Aux époques byzantine et vandale il n’y a pas lieu de s’arrêter ; les populations djurdjuriennes semblent complètement ignorées des historiens du temps : rien sur elles ni dans Procope, qui accompagnait Bélisaire en Afrique, ni dans le poète Corippus, qui chantait, au VIe siècle, les exploits de Jean Troglita. « L’Aurès, écrit Procope[1], est la plus grande montagne que nous connaissions, » — et il ajoute : — « Nous ne communiquons que par mer de la province de Zaba (province de Constantine) avec la ville de Césarée (Cherchel, à l’ouest d’Alger), ne pouvant nous y rendre par terre, car les Maures demeurent maîtres de tout le pays qui nous en sépare. » C’est assez dire que les généraux byzantins ne connurent et ne tentèrent même pas de connaître le Djurdjura. Quant aux Vandales, « tous cavaliers, suivant Procope, ne sachant pas combattre à pied, ni tirer de l’arc, ni lancer le javelot, les pentes abruptes et escarpées de l’Aurès les empêchèrent d’y porter la guerre. » Comment le massif djurdjurien, plus formidable encore et plus éloigné de Carthage, centre de leur domination, ne fût-il pas resté à l’abri de leurs attaques ?

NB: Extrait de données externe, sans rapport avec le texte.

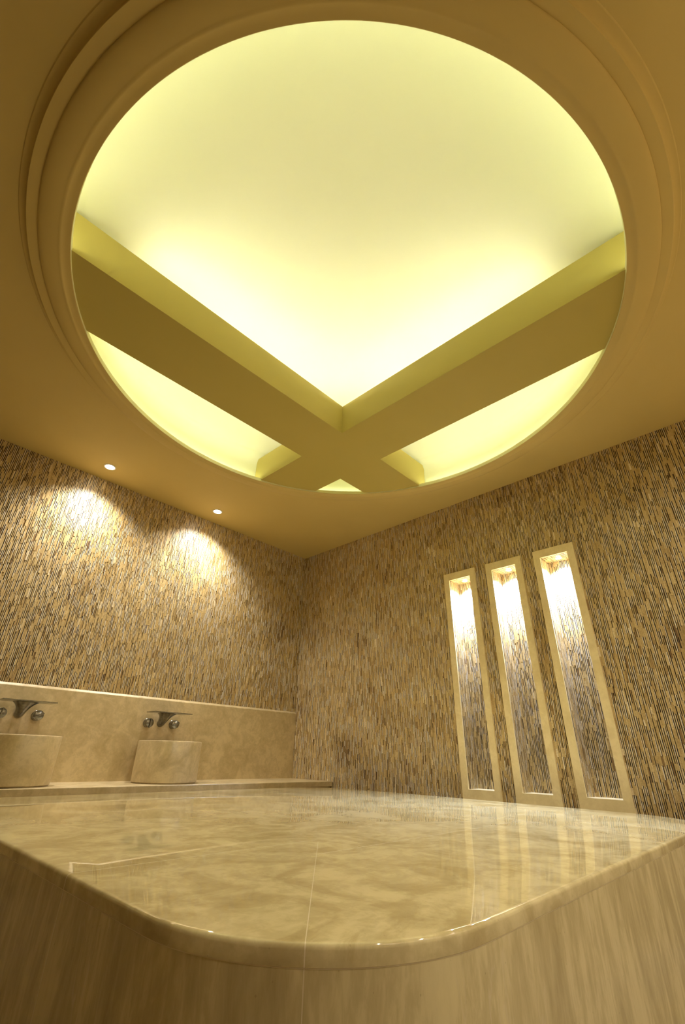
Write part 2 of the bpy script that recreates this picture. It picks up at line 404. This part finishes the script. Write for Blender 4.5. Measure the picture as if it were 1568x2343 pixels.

Mons-Ferratus, le mont bardé de fer : c’est de ce nom symbolique que les Romains appellent le Djurdjura, comme le témoignent l’histoire d’Ammien Marcellin et la carte de Peutinger[2]. Le territoire auquel la carte de Ptolémée donne pour limites la mer, le fleuve Serbetes et la rivière Nasaoua, forme un triangle qui répond à notre Grande-Kabylie. Le Serbetes représente l’Isser, la Nasaoua l’Oued-Sahel, et Ptolémée fait descendre avec raison ces deux cours d’eau du Byren Mons, qui occupe la position du Dira actuel. Nababes et Quinquegentiens, voilà les noms des peuples qui habitaient cette contrée. Les Nababes sont placés par la carte peutingérienne au sein même du Djurdjura ; c’est également le territoire que la Cosmographie d’Éthicus assigne aux Quinquegentiens entre les villes de Salde (Bougie) et de Rusuccuru (Dellys). Qu’un même peuple ait répondu à ces deux dénominations différentes,

  1. L’Aurès est un pâté de montagnes dans la province de Constantine, d’un relief moins considérable que le Djurdjura, qui fait partie de la province d’Alger.
  2. La carte de l’empire romain à laquelle Peutinger, savant antiquaire du XVe siècle, a donné son nom remonte, suivant Mannert, au règne d’Alexandre-Sévère. Il est reçu plus généralement qu’elle date du règne de Théodose le Grand.